[start of Excerpted records]
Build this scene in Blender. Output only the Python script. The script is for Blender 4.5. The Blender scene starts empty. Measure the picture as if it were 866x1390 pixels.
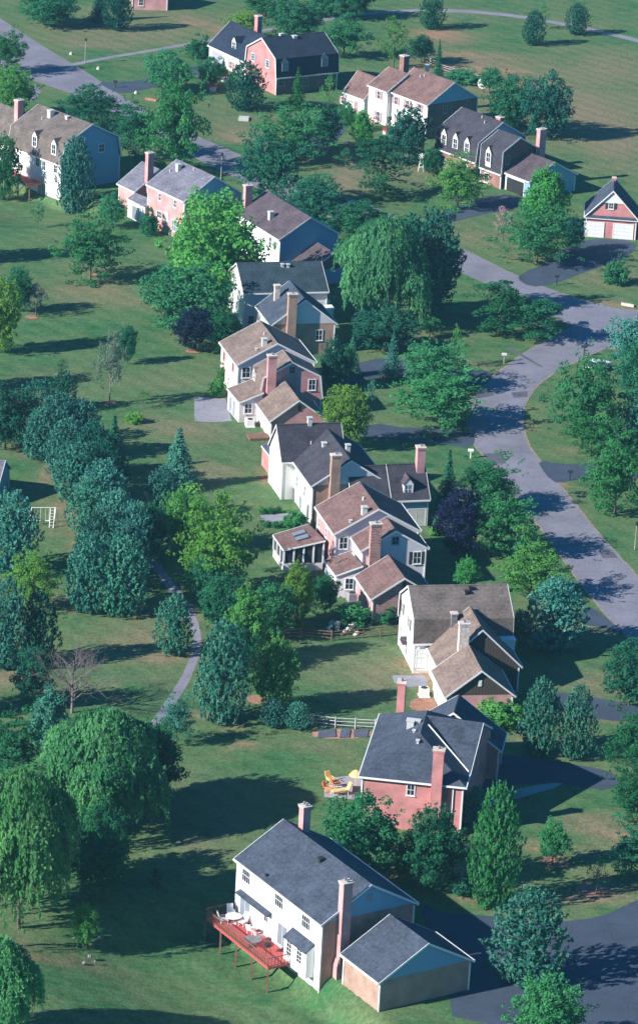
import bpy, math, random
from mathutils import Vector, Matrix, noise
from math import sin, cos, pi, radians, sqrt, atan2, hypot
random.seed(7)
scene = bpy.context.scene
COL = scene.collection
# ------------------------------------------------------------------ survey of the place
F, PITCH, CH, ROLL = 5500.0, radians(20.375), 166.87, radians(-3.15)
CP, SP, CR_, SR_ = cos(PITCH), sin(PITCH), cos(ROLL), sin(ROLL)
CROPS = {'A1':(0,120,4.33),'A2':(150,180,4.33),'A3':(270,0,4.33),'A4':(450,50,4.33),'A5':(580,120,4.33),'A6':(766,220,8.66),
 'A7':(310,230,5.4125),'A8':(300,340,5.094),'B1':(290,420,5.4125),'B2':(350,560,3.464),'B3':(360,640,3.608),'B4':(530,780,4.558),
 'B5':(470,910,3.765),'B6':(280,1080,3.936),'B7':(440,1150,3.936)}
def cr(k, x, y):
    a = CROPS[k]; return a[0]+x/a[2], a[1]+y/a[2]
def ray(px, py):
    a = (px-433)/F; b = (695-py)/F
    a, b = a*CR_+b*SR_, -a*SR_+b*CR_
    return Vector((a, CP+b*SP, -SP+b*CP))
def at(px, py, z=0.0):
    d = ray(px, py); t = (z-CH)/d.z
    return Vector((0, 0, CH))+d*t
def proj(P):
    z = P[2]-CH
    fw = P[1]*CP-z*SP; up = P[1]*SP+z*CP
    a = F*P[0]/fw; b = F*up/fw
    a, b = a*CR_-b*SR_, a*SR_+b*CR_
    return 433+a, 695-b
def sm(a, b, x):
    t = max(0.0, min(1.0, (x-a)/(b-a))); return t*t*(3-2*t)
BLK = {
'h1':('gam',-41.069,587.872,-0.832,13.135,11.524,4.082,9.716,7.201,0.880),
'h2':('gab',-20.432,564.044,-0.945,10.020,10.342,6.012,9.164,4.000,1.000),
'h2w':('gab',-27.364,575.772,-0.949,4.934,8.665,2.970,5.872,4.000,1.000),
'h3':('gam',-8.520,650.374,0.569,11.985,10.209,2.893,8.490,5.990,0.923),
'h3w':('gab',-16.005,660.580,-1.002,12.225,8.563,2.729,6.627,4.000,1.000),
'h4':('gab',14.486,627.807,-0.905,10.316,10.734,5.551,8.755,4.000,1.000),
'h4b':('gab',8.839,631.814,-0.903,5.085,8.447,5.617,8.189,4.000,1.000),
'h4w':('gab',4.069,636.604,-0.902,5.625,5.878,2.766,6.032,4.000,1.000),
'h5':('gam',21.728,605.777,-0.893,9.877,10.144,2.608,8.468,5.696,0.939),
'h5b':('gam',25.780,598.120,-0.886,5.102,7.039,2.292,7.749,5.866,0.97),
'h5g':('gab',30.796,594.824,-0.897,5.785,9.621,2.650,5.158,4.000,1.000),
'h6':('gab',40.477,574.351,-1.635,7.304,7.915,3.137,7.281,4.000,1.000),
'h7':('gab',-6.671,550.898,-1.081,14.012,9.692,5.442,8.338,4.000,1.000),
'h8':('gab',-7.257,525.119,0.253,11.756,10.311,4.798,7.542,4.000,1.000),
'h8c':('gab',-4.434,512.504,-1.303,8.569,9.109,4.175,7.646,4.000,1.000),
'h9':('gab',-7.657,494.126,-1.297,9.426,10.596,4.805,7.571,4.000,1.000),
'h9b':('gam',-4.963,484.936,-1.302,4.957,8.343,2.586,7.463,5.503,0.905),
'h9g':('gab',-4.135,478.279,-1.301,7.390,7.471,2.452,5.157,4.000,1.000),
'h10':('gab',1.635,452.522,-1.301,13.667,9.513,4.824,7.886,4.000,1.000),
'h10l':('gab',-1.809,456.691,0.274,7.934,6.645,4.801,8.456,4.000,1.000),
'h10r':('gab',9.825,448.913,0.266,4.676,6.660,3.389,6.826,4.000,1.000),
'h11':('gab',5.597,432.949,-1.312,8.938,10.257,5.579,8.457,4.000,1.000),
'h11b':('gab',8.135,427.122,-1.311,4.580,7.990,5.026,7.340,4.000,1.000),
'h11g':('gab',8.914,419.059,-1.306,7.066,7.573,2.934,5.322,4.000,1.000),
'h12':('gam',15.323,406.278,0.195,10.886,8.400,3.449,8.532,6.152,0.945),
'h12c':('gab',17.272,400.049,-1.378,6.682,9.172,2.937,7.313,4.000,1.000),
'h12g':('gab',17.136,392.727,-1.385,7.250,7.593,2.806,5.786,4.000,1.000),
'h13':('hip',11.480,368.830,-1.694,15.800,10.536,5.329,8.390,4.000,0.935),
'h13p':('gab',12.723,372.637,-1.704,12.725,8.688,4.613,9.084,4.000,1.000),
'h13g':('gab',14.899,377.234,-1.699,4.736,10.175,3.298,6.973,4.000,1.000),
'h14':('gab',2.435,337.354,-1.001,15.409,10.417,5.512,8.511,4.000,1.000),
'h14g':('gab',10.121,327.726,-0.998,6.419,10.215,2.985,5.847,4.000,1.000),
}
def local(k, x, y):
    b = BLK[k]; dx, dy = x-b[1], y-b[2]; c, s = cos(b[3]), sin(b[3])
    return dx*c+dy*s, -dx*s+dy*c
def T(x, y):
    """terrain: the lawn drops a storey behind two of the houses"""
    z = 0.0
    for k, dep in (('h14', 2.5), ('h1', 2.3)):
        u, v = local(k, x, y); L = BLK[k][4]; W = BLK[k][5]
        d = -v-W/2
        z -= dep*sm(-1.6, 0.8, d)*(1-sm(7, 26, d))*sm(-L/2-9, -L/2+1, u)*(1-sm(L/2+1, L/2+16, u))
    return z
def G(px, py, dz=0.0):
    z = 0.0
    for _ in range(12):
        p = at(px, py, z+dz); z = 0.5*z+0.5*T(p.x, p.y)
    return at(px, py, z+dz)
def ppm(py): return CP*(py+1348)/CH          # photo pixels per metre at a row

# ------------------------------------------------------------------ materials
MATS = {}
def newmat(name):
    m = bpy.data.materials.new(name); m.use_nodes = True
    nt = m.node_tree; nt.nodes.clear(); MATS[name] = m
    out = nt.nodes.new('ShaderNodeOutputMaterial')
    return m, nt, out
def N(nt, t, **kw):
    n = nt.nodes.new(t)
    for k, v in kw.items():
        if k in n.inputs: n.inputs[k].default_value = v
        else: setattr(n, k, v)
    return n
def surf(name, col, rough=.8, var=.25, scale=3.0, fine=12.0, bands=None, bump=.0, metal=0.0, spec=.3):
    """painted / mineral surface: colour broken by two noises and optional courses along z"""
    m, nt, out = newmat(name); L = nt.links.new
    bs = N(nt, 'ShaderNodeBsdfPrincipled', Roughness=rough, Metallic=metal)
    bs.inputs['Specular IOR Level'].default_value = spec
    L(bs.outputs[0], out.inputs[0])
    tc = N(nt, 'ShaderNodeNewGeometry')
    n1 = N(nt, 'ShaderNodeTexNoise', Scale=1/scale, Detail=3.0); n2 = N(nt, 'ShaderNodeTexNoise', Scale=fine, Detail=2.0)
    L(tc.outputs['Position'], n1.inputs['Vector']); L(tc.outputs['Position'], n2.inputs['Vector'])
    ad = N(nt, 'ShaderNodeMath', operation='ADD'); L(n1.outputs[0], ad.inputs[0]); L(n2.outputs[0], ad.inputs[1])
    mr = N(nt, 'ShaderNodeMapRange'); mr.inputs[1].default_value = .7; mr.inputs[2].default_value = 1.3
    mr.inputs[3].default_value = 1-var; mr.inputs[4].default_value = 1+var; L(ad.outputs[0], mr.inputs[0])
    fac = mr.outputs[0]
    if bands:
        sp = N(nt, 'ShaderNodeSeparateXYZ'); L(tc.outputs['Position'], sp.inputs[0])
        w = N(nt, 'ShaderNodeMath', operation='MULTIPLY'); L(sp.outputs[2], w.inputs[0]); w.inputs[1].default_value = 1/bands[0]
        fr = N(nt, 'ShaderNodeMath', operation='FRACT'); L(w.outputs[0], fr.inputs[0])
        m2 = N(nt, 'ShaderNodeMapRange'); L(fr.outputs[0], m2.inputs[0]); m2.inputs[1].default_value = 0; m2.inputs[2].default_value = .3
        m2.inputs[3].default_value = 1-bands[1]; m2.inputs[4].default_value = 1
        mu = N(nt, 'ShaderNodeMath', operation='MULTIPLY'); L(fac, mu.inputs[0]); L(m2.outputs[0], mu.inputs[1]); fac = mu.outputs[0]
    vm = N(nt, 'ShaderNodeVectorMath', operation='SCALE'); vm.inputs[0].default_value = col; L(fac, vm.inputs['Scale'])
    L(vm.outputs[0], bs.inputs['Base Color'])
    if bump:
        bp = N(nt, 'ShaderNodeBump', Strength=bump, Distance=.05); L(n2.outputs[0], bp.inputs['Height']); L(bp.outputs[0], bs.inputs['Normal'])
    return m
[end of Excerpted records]
[start of Excerpted records]
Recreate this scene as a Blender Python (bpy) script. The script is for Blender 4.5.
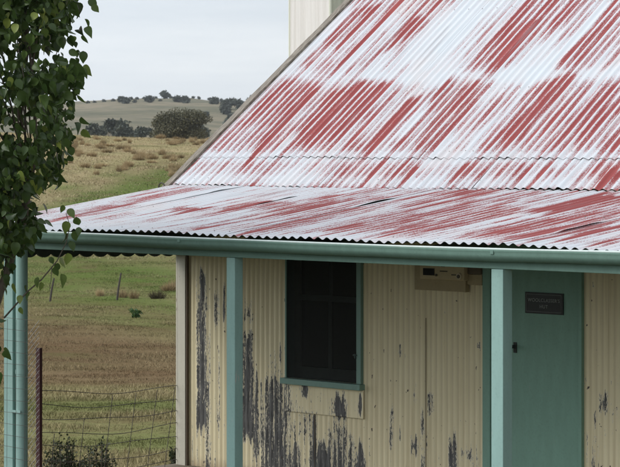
[end of Excerpted records]
Task description: Find the word "this" in the entries, and copy every line it shows up in.

Response to the exercise:
Build this scene in Blender. Output only the Python script. The script is for Blender 4.5. The Blender scene starts empty. Measure the picture as if it were 866x1390 pixels.
Recreate this scene as a Blender Python (bpy) script. The script is for Blender 4.5.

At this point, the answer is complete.